INSTRUCTIONS TO FOLLOW → Your task is to quote the records from their first line through the line containing "x0,z0=F(561.5,521.5); x1,_=F(571.5,521); mb=MB();", with nothing added or left out.

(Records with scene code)
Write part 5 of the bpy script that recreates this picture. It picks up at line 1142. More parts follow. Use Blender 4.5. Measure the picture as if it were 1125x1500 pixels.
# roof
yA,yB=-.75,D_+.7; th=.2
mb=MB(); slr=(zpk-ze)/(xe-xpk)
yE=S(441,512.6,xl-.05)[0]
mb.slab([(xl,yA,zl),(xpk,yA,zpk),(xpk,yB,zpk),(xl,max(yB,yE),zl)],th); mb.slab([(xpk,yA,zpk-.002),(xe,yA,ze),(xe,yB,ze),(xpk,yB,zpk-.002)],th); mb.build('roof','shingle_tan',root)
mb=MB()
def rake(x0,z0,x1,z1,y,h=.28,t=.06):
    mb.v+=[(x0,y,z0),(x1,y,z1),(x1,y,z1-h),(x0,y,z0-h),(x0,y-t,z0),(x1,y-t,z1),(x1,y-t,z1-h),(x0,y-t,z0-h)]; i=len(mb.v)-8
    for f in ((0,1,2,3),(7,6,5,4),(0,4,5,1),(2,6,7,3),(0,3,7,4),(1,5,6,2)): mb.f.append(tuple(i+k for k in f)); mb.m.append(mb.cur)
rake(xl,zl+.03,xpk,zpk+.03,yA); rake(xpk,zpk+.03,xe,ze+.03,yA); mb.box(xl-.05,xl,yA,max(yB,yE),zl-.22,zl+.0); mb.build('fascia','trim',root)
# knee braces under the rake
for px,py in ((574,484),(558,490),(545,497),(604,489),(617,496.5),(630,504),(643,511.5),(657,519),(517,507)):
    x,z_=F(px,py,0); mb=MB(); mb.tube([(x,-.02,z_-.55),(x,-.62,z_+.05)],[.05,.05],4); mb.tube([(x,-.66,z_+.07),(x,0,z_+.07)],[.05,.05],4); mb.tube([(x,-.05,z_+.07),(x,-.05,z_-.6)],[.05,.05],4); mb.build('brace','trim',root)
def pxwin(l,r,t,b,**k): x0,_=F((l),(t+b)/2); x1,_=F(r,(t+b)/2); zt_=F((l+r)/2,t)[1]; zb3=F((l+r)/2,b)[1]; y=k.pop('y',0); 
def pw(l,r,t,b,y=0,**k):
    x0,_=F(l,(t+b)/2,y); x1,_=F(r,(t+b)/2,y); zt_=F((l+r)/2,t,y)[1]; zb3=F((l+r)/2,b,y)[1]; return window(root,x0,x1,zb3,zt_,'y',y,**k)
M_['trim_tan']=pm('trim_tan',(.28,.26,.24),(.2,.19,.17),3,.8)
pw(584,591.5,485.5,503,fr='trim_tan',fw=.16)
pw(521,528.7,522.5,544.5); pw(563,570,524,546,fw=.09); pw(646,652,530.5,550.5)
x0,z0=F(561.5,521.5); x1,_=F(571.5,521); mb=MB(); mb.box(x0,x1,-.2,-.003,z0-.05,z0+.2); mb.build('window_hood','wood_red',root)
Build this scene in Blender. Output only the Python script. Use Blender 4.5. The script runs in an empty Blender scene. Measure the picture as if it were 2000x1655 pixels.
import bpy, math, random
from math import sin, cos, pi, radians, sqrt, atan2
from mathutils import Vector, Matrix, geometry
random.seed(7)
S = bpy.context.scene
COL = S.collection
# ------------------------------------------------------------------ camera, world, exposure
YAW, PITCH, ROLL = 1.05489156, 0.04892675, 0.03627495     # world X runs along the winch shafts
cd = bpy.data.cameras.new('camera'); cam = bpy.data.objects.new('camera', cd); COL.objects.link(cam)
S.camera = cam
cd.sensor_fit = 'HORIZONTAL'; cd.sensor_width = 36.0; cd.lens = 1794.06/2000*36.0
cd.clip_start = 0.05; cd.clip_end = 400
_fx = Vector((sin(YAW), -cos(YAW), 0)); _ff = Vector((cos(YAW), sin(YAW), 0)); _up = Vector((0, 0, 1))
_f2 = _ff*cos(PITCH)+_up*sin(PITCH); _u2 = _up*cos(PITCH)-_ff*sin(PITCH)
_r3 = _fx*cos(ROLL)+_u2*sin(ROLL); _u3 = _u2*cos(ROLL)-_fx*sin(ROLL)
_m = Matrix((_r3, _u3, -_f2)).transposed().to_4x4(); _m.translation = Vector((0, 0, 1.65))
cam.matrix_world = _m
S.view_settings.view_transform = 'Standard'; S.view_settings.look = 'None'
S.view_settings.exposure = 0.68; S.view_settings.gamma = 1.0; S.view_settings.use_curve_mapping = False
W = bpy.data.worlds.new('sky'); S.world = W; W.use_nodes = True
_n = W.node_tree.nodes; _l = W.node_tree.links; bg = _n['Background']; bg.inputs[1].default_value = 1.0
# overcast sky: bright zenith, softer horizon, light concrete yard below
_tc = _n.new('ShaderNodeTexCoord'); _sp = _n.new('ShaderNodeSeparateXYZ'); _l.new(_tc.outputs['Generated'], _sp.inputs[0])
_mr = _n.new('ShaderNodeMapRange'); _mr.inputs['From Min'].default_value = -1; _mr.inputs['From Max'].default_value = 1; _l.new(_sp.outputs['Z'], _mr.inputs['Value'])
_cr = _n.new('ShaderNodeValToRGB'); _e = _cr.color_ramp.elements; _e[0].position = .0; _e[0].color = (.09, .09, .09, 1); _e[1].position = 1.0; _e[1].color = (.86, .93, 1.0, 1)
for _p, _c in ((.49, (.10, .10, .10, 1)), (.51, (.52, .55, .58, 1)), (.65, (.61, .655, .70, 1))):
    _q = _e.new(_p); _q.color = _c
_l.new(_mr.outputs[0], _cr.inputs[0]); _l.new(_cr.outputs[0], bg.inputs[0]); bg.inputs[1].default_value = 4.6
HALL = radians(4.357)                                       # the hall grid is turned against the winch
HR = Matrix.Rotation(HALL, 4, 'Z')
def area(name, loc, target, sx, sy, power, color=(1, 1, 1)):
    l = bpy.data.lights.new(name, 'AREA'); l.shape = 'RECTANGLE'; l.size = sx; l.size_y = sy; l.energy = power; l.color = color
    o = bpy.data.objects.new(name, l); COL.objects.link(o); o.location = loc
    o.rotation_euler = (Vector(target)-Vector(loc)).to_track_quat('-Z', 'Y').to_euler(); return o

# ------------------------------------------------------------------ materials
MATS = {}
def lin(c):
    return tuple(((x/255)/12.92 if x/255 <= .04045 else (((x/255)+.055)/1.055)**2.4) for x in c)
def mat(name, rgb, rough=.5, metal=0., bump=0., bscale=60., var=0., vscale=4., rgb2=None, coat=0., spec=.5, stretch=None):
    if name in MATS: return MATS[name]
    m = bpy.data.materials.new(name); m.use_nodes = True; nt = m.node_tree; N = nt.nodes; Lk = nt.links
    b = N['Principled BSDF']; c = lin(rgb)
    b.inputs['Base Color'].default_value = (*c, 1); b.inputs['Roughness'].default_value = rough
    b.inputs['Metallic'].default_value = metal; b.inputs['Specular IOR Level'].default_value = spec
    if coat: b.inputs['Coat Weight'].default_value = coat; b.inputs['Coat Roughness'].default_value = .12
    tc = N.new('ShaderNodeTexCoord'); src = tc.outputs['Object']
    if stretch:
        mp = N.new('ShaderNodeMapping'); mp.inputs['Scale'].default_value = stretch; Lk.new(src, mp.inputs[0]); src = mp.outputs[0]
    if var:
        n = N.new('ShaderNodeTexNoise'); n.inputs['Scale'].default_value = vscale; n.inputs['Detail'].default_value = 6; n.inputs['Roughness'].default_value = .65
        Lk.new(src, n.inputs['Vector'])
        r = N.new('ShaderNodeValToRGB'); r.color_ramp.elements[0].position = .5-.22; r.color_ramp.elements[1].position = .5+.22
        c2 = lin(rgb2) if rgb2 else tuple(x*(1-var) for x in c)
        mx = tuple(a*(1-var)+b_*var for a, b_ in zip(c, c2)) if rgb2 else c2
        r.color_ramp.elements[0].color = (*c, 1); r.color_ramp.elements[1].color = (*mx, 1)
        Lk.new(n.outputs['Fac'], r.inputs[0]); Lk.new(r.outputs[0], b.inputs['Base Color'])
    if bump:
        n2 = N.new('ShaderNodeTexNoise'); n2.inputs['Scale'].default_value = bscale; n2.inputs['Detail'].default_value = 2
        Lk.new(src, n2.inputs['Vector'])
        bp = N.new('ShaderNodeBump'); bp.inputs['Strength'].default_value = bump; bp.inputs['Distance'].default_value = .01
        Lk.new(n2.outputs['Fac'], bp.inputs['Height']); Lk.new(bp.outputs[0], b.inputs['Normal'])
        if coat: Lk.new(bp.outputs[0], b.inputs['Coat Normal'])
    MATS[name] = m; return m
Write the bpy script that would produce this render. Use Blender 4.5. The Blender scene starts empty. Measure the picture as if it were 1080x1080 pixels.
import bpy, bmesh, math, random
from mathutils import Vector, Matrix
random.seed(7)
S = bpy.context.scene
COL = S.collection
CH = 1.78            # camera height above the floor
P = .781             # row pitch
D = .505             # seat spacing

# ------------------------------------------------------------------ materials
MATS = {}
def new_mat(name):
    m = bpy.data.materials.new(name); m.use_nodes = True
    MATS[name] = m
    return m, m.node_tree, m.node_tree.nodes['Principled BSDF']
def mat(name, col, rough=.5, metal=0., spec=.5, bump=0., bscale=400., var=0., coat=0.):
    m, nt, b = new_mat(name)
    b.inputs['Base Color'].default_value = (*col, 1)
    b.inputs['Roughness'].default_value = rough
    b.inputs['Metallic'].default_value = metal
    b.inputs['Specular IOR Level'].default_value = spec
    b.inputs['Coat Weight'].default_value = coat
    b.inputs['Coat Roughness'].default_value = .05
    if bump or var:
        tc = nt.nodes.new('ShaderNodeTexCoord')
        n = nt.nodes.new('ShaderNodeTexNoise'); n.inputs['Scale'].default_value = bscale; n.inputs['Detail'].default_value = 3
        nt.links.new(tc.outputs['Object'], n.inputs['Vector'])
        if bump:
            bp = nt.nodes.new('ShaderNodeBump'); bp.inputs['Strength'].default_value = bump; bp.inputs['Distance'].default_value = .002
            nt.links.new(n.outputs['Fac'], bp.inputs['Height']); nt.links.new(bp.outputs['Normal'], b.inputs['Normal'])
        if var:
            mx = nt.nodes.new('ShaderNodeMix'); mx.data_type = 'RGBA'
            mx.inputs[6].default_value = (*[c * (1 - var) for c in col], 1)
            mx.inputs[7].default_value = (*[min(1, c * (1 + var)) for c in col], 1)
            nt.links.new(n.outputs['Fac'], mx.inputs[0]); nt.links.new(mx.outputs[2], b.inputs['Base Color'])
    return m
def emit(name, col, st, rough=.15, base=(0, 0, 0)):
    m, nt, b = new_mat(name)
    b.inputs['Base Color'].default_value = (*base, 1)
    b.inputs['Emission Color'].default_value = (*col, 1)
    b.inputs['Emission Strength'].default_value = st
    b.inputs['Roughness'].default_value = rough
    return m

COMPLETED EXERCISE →
Write part 5 of the bpy script that recreates this picture. It picks up at line 1142. More parts follow. Use Blender 4.5. Measure the picture as if it were 1125x1500 pixels.
# roof
yA,yB=-.75,D_+.7; th=.2
mb=MB(); slr=(zpk-ze)/(xe-xpk)
yE=S(441,512.6,xl-.05)[0]
mb.slab([(xl,yA,zl),(xpk,yA,zpk),(xpk,yB,zpk),(xl,max(yB,yE),zl)],th); mb.slab([(xpk,yA,zpk-.002),(xe,yA,ze),(xe,yB,ze),(xpk,yB,zpk-.002)],th); mb.build('roof','shingle_tan',root)
mb=MB()
def rake(x0,z0,x1,z1,y,h=.28,t=.06):
    mb.v+=[(x0,y,z0),(x1,y,z1),(x1,y,z1-h),(x0,y,z0-h),(x0,y-t,z0),(x1,y-t,z1),(x1,y-t,z1-h),(x0,y-t,z0-h)]; i=len(mb.v)-8
    for f in ((0,1,2,3),(7,6,5,4),(0,4,5,1),(2,6,7,3),(0,3,7,4),(1,5,6,2)): mb.f.append(tuple(i+k for k in f)); mb.m.append(mb.cur)
rake(xl,zl+.03,xpk,zpk+.03,yA); rake(xpk,zpk+.03,xe,ze+.03,yA); mb.box(xl-.05,xl,yA,max(yB,yE),zl-.22,zl+.0); mb.build('fascia','trim',root)
# knee braces under the rake
for px,py in ((574,484),(558,490),(545,497),(604,489),(617,496.5),(630,504),(643,511.5),(657,519),(517,507)):
    x,z_=F(px,py,0); mb=MB(); mb.tube([(x,-.02,z_-.55),(x,-.62,z_+.05)],[.05,.05],4); mb.tube([(x,-.66,z_+.07),(x,0,z_+.07)],[.05,.05],4); mb.tube([(x,-.05,z_+.07),(x,-.05,z_-.6)],[.05,.05],4); mb.build('brace','trim',root)
def pxwin(l,r,t,b,**k): x0,_=F((l),(t+b)/2); x1,_=F(r,(t+b)/2); zt_=F((l+r)/2,t)[1]; zb3=F((l+r)/2,b)[1]; y=k.pop('y',0); 
def pw(l,r,t,b,y=0,**k):
    x0,_=F(l,(t+b)/2,y); x1,_=F(r,(t+b)/2,y); zt_=F((l+r)/2,t,y)[1]; zb3=F((l+r)/2,b,y)[1]; return window(root,x0,x1,zb3,zt_,'y',y,**k)
M_['trim_tan']=pm('trim_tan',(.28,.26,.24),(.2,.19,.17),3,.8)
pw(584,591.5,485.5,503,fr='trim_tan',fw=.16)
pw(521,528.7,522.5,544.5); pw(563,570,524,546,fw=.09); pw(646,652,530.5,550.5)
x0,z0=F(561.5,521.5); x1,_=F(571.5,521); mb=MB(); mb.box(x0,x1,-.2,-.003,z0-.05,z0+.2); mb.build('window_hood','wood_red',root)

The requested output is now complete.